Niedersächsischer Heimatbund legt „Rote Mappe“ vor: Kritik am Zustand des Nationalparks Wattenmeer- Persilschein der Landesregierung für Nationalparkverwaltung

Kitesurfer vertreiben Rastvögel aus strengster Schutzzone: Upleward, LK/Aurich

Jährlich erscheint die „Rote Mappe“ des Niedersächsischen Heimatbundes (NHB) u.a. zum Zustand der Natur, die der Landesregierung vorgelegt wird. Die antwortet darauf mit der „Weißen Mappe“, ein jahrzehntelanger Dialog-Pingpong ohne Folgen.

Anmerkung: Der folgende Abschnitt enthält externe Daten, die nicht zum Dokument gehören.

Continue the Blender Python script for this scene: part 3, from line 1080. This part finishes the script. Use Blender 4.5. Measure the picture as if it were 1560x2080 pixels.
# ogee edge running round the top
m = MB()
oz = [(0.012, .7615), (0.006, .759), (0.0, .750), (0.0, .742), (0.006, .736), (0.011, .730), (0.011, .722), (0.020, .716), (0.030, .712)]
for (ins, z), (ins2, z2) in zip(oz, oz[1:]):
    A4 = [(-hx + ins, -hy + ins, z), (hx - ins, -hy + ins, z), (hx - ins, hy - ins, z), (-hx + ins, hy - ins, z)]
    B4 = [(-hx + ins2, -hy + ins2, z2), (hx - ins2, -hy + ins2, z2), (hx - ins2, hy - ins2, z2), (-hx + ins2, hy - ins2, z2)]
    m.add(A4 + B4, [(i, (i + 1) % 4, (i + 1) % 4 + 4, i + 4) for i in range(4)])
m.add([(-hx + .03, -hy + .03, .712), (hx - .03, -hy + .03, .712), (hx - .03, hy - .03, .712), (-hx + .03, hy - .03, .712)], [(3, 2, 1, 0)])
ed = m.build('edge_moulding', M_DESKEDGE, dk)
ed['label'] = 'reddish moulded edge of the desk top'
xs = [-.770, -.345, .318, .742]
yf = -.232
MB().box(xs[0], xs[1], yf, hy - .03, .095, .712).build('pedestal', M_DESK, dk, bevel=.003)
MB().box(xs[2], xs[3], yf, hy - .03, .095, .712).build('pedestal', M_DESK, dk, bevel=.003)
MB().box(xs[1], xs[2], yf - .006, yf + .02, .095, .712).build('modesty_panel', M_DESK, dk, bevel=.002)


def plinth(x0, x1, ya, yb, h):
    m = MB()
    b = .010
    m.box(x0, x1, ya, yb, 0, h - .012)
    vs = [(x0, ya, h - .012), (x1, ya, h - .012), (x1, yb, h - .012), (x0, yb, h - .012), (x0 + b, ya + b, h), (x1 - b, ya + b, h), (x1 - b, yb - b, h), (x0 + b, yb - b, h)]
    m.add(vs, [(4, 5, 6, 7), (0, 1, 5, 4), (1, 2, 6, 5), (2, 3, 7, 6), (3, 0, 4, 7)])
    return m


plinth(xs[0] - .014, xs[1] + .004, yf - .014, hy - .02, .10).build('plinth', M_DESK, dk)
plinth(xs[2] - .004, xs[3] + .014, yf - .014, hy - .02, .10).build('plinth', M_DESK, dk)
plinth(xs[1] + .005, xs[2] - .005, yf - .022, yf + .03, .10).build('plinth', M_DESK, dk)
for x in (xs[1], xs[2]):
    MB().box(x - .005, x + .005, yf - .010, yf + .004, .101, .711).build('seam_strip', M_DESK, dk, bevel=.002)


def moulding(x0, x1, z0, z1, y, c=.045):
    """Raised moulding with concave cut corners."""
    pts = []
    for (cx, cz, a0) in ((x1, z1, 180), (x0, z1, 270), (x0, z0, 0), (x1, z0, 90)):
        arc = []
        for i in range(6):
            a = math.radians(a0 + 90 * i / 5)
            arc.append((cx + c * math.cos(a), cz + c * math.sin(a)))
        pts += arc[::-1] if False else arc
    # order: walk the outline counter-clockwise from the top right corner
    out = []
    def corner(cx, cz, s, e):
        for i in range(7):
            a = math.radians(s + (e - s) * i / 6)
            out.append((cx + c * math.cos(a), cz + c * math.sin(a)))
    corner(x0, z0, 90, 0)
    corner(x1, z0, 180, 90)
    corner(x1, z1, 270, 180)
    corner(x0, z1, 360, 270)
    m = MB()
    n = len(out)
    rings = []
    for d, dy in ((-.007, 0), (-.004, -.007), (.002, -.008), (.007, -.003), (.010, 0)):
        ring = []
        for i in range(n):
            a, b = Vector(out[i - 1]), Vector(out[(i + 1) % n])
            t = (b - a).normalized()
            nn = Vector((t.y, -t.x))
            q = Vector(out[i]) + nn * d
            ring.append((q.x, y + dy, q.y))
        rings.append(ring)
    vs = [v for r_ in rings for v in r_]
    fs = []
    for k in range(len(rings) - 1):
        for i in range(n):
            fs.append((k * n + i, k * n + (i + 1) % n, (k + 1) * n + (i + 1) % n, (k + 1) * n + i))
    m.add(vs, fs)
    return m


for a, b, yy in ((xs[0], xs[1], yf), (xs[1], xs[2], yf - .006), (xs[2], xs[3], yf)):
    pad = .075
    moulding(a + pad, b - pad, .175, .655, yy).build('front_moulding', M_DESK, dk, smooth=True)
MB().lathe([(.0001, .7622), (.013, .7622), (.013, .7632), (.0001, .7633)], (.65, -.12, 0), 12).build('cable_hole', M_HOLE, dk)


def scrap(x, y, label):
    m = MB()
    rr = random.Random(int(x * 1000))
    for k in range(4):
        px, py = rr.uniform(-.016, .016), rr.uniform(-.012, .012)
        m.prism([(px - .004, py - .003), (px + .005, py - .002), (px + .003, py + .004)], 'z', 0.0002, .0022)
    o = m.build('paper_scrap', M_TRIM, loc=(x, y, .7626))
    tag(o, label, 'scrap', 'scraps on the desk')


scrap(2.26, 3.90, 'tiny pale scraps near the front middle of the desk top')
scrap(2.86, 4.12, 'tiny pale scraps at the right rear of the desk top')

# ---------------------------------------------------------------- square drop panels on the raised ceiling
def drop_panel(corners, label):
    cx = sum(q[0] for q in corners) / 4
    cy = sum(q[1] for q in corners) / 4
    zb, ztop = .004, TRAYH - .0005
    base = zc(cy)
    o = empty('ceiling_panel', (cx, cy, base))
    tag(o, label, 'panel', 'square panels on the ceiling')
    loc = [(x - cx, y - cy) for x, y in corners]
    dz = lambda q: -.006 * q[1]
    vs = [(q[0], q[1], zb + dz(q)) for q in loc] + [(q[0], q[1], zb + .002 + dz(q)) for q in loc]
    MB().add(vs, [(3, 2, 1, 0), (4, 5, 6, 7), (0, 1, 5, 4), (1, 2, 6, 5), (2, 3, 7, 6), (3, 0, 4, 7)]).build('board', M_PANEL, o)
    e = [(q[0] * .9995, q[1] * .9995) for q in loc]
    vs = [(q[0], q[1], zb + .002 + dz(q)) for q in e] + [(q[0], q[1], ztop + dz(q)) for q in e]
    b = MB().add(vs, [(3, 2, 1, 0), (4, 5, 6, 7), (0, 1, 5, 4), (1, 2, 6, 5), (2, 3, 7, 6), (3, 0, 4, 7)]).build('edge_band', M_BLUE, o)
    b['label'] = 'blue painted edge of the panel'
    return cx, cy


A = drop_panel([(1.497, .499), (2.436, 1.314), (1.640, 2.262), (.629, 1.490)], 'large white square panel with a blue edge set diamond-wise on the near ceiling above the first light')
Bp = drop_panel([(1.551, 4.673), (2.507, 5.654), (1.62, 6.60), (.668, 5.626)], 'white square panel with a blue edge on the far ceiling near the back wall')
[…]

In diesem Jahr wurde der Zustand des Nationalparks Niedersächsisches Wattenmeer aufgegriffen, im Detail die fragwürdige Genehmigungspraxis der Nationalparkverwaltung bei der Genehmigung von Kitesurferflächen in den Zwischenzonen, wo die Verwendung von Drachen eigentlich ausdrücklich verboten (!) ist. Der Wattenrat hat seit Jahren auf diesen Missstand im Nationalpark hingewiesen   (Nationalpark Niedersächsisches Wattenmeer: Immer mehr Kitesurfer, Peterchens Irrfahrt im Weltnaturerbe )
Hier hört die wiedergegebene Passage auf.